In an exhausted world that measures our worth by our performance; I want to learn to ask better questions. After all, what we do is not always an indication of what we’re like. Our output and achievements are not a reflection of our inner heart and character. Outward success does not necessarily equate to generosity, wisdom or courage.

So, instead of telling you what my dad does, let me tell you what he is like. My dad is a fighter who doesn’t give up. He may not be qualified to work in offices, but he is humble and willing to bear the brunt of hard labour. He may be teased for ‘sounding funny’, but he did not give up on learning how to speak, read and write English so that he could assimilate into Australian culture. My dad is generous and hospitable; he treats people of all social classes with dignity and respect.

My dad makes mistakes, but he fights hard to be humble and to learn from his Heavenly Father. He fought against the need to ‘save face’ when he apologised to his wife and children. He fought against pride when he confessed his need for Jesus. He’s learning to say, ‘I’m sorry’ and ‘I love you’, even when such phrases don’t exist in his cultural vocabulary.

My dad is a man of child-like faith, who in retirement, is still choosing to ‘fight the good fight’ for his eternal crown. In a society that sees the elderly as a burden without worth, my dad makes them feel seen and heard. He intentionally planned interstate trips to Brisbane so that he could evangelise to my father-in-law, who by a miracle of grace was baptised in his seventies after a lifetime of ancestral worship.

In Sydney, my dad volunteers in aged care centres and has equipped himself to teach God’s word to seniors at his local church. He recently won a ‘Volunteer of the Year’ award, but he bashfully turned down the accolade because he didn’t want his photo published in the local paper.

“What is your dad like?”

My dad is a fighter; armed with courage, grit, humility and faith. I’m a proud daughter of an immigrant dad and I wear his fighting spirit as my badge of honour.


Faith, Freedom, Fried Rice (previously Lazy Susan) is my upcoming memoir, showcasing God’s work in the life of my overbearing ‘Tiger Dad’ and his rebellious ‘Dragon Daughter’ (yep, that’s me). Flavoured with humorous and heart-felt stories, each chapter highlights the joys and challenges of immigration, the tension of feeling stuck between cultures, and how faith in Jesus bridged the gap between East and West in my Asian-Australian home. Subscribe to my monthly newsletter to receive your free preview!
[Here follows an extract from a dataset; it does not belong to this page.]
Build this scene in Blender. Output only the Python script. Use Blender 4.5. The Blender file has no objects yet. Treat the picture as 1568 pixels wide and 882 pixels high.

Asian Australian writer sketching honest words from a hope-filled heart.

9 Comments

  • Michelle A Pajot

    This was beautifully written ❤️. It resonated with me in so many ways. Thank you for reminding all of us that God sees our hearts, not our successes.

    • Heidi

      Thanks Michelle for stopping by! I’m so glad that our story resonated with you and that my words was a reminder of our true worth in God – the only judge who matters! If you enjoyed this story, you may appreciate my eBook ‘Lazy Susan’ which is a collection of short stories of a similar theme. It’s free if you subscribe in September: http://heiditai.com/subscribe/ I look forward to hearing what you think if you choose to read it.

    • Heidi

      Hi Dina, thanks for stopping by and for reading this tribute! If you enjoyed this story, you may appreciate my eBook ‘Lazy Susan’ which is a collection of short stories of a similar theme. It’s free if you subscribe in September: http://heiditai.com/subscribe/ I look forward to hearing what you think if you choose to read it.

  • Barbara McKay

    Heidi, I stumbled across the story about your Dad, and I loved it. Members of my family were Christian missionaries to China many years ago – Uncle Jack in the 1920’s and my two Aunties, Aunty Betty and Aunty Dorothy in the 1940’s. They were helped to escape by some beautiful Chinese folk when there was a Communist takeover in 1949.. For over 40 years, they would pray for China at the family home in Brisbane. Another cousin also taught them for a number of years – three generations who cared about your country. So I enjoy hearing the story of your Dad and enjoy your writing. I am learning to write – and it’s hard writing my Memoir…but I try.

    • Heidi

      Hi Barbara thanks for stopping by. Your family’s story sounds amazing – thanks for sharing it with me. All the best with your efforts to write a memoir.

  • Petra

    Beautifully written story Heidi! Thanks for sharing. I can relate as I had similar experiences growing up. Whilst I am not coming with a migration background, I felt different than others growing up as my Dad passed away early, so I grew up with just one parent and my Mum compared to other’s Mums was much older, and not cool. I often felt ashamed and wished for a different situation. As you so eloquently described, in hindsight I wish I had had a different appreciation for what she actually did for me and how bringing us up as sole parent must have been incredibly hard. Again, thank you for sharing your story in such a beautiful way.

  • Lauren Macdonald

    Hi Heidi, I loved this post. It resonated with me because I had a similar and yet opposite experience. I had the white Dad. I had the Private School. I had the “fun” times. (My Dad worked very hard too and I cannot fault him how much he fought for what we had but my perception, as child was, like yours, a bit selfishly skewed) In my heart I thought we were so much better than everyone who didn’t have what we had. I was so proud of being ‘elite’.
    My experience was unlearning all of that when, as late teens and late adults my whole family turned to Christ. We all had different journeys but a big part of my journey was meeting my new brothers and sisters in Christ at church etc. So many of these humble and wonderful people were less expensively educated, less travelled, less ‘networked in’ and yet so much wiser than me. They had so much character, they oozed the fruit of the Spirit in quiet ways. Ways that shouted so loudly at my prejudice and pride that it hurt sometimes.
    I spent the day thinking about my Dad today, which is why I read this particular post. I was thinking about how he had done so many things that at the time I didn’t understand and how grateful I am now. Your Dad sounds like a wonderful, wonderful man. I am glad that you can see now what he was doing for you and what it built in you. I am so thrilled for the people he is serving at the aged care centre that they get to know such a beautiful man of worth who can show them the love of Christ, and I am grateful for your timely blog.